Investors can play a significant role on the path to a successful climate transition
For Canada to achieve its climate transition goals, it will undoubtedly require some heavy lifting. The country has an extraction-based economy and is a large producer of energy, much of it fossil-based. Its industry and economy are also energy-intensive, due to the cold climate in part but also to a vast geography that leads to important transportation needs. While companies big and small will be called upon to meet the challenge, one shouldn’t lose sight of what is at stake: the well-being and livelihood of households and communities across the country, for generations to come. This comes with a collective responsibility and if there is one certainty, it is that companies and investors alike can play an important role, says Roger Beauchemin, President and Chief Executive Officer of Addenda Capital.
As the CEO of an investment firm, how do you reconcile climate change and investing?
RB: Climate change is material to long-term investors. Therefore, we want to understand how companies are responding to climate change and how they have adapted their business strategy accordingly. To do that, we need to engage dialogue and we need metrics from companies, so that we can measure progress and exposure. If we take a step back to contemplate the climate challenge, we know very well that it can carry both opportunities and risks.
As asset managers, we believe that capital allocation is best done on a solid understanding of company financials and business models, but also on a thorough analysis of extra-financial issues. Ultimately, we need to be able to compare, and that is why unified frameworks, such as the ones designed by the Task Force on Climate-Related Financial Disclosures (TCFD) or the Sustainability Accounting Standards Board (SASB), are important.
Do investors themselves have a role to play?
RB: Investors have a critical role to play. We provide capital. Capital finances industry and governments, from manufacturing to services and projects. How and where we allocate that capital is very important. Traditionally, investors only considered their financial returns. But they can also consider extra-financial outcomes. For instance, insurers, because they began to see the impact of climate change on physical risks through increasing claims, have been leaders in including climate change in the analysis of their investment portfolios. By doing so, they could seek to mitigate physical risks and improve returns by considering the investment implications of climate change.
It also makes sense for pension investors to assess climate risks and opportunities, since climate change is a long-term issue. This is very aligned with their beneficiaries’ and participants’ long-term interests. As for foundations and endowments, considering climate and other outcomes is a way of aligning their investment strategies with their mission and their granting policies.
You’re suggesting that investors can put their portfolio to use in order to effect change. How does that work?

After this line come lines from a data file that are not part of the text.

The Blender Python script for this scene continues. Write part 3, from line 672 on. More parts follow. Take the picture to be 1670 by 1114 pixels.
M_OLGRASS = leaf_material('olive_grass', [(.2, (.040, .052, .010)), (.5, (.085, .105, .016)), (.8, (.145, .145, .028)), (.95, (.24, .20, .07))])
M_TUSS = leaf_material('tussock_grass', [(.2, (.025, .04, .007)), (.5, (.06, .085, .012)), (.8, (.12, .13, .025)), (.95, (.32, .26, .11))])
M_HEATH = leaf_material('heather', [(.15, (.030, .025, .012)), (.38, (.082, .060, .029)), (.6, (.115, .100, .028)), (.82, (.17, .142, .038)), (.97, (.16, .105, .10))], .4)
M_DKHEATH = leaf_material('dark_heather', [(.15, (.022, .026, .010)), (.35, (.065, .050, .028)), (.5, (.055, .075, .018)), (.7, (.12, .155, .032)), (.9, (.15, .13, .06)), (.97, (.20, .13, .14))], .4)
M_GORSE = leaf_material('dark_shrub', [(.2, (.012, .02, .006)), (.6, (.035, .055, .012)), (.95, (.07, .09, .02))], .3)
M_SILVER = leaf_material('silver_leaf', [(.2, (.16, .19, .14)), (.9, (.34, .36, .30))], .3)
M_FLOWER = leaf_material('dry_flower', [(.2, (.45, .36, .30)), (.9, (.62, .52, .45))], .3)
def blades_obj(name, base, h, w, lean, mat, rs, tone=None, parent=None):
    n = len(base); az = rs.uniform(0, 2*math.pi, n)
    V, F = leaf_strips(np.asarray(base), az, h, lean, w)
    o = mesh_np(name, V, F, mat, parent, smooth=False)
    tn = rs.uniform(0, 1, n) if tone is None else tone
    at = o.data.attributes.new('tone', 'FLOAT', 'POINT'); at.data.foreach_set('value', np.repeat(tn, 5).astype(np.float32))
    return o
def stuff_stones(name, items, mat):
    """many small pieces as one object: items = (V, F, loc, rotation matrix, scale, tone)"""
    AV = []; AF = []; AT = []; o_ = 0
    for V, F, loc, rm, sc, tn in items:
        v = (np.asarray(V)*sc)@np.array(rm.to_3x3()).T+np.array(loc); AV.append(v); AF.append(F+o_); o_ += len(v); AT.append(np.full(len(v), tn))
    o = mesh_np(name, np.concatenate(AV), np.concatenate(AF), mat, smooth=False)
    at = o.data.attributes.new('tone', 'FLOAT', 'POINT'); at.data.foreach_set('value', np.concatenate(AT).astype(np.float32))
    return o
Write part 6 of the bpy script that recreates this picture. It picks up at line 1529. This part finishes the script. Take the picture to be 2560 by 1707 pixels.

RB: If we take a larger view, there is a lot at stake for Canada in navigating the climate transition. We cannot ignore the problem and wish it away, nor can we afford to let others make decisions for us. We need to lead the way; we need to be involved. By using sustained engagement with companies to help them through this transition, for example, we can produce outcomes with significantly more upside. This way, we’re using the portfolio to get results that are both financial and extra-financial.
To help make this happen, investors can leverage their collective weight to spur industries into making their businesses operate with a lower carbon footprint. Some have advocated that portfolios should go fossil free, which can make sense if this is a reflection of an investor’s ethics and values. But staying in the room and engaging with companies will contribute to shaping a more resilient economy and, hopefully, result in an inclusive transition for everyone that enables meaningful job creation.
The fact of the matter is that carbon emitting sectors account for all kinds of companies all over the country, which means not only jobs are at stake, but the livelihood of thousands of households and communities. A lot of Canadian families and companies depend on achieving the transition carefully, and that it be well done and as quickly as possible.
What would you say to individual investors who want to make a difference?
RB: Everyone can play a role. Individual investors can use their portfolio to contribute to a lower carbon economy. The magnitude of the climate transition is such that it clearly requires a massive, collective shift. Every small step counts.
Individual investors can talk to their advisors, for instance, and ask about sustainable or responsible investment strategies, which often have climate-guided strategies. The more investor demand there is, the more fund companies will respond with product offerings. As the consideration of environmental, social and governance (ESG) issues has taken off over the past few years, we have seen a significant wave of new investment possibilities emerge. Investors can also enquire about impact investment products, which could include green bonds that are designed to raise funds for environmental or climate change purposes.